Vinte anos mais tarde, no inquérito de 1845, que encontramos nós?

Reparem no seu artigo 4º. Começa assim: «O pároco desta freguesia chama-se João Gomes da Silva;» . Continua então no seu posto... E, quase a rematar: «A sua conduta moral, civil e política é a melhor possível, e sempre o foi;» . Curioso, não é? Adeus ingratidão, adeus muito mau porte, adeus amizade da desordem... Um autêntico volta-face!

Uma dúvida agora: porquê esta disparidade?

Voltemos ainda ao tal artigo 4º do inquérito de 1845. Entre a citação que o abre e esta última que quase o remata, figura o seguinte: «em 1828 foi culpado por afecto ao sr. D. Pedro e à Carta; e desde 28 de Outubro do dito ano até 30 de Março de 1834 não residiu por estar homiziado;» . Aqui está, a nosso ver, a chave para a compreensão da singular reviravolta.
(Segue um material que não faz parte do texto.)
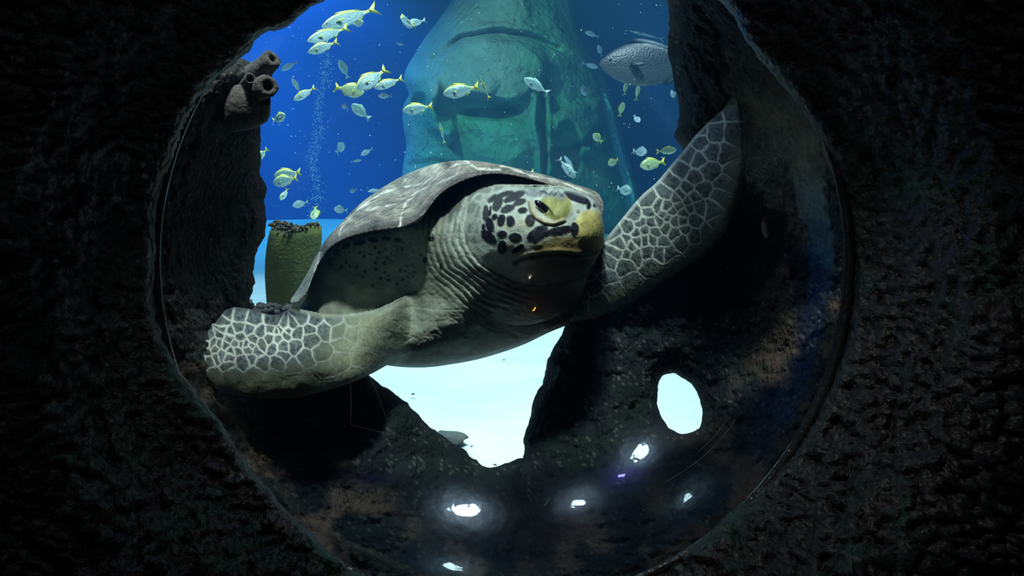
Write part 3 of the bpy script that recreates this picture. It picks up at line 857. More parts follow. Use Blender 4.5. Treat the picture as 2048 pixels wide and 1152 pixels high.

Em 1825, cinco anos volvidos sobre a revolução liberal que derrubara o absolutismo e a ocupação britânica em Portugal, os ânimos estavam provavelmente ao rubro – o tempo devia ser sobretudo propício ao afrontamento de opiniões. Uma vez que devia ser já apoiante da causa liberal, o padre João Gomes da Silva contaria então com a oposição de duas forças, ambas com certeza saudosas do Portugal do "Antigo Regime": os senhores do mosteiro, seus antigos protectores, que, embora bem colocados para assistirem às cerimónias religiosas – nada menos do que num varandim junto ao coro alto da igreja –, estão nelas marginalizados por esse insólito jogo de esconde-esconde em que se vêem envolvidos pelo seu antigo protegido; e o visitador-inquiridor, apenas de passagem, mas com poder suficiente para deixar do visitado um testemunho durável e fortemente desabonador. Mas tempos ainda mais difíceis viriam para o pároco da Junqueira: em 1828, D. Miguel reinstala no nosso país o regime absolutista com um golpe de estado. Nos anos que se vão seguir, os liberais serão ferozmente perseguidos e o vocábulo «homiziado» quase não dá margem para dúvidas: o padre João Gomes da Silva andou seguramente fugido à justiça miguelista por ser um "malhado", isto é, por ser um simpatizante das ideias liberais. E porque vem a talhe de foice, relembramos aqui os nomes de dois outros "malhados" perseguidos, mais célebres: Almeida Garrett e Alexandre Herculano, ambos integrando a expedição militar liberal comandada por D. Pedro IV que desembarcará em 1832 na praia de Pampelido e que virá a derrotar definitivamente o absolutismo em 1834.

Voltando ao pároco de há cento e setenta e seis anos: ignoramos se, durante a "usurpação miguelista", esteve a monte ou chegou a conhecer o exílio; no entanto, o visitador-inquiridor de 1845 deixa bem claro que esses anos negros deixaram no padre João da Silva marcas profundas: "Pelos trabalhos tem sofrido algumas ruínas em sua saúde; porém já se julga quase habilitado para continuar". O autor do inquérito de 1845 e visitador era Domingos da Soledade Sillos, bracarense, no tempo pároco e arcipestre de Vila do Conde e, também ele, liberal assumido. Faz sentido, não faz?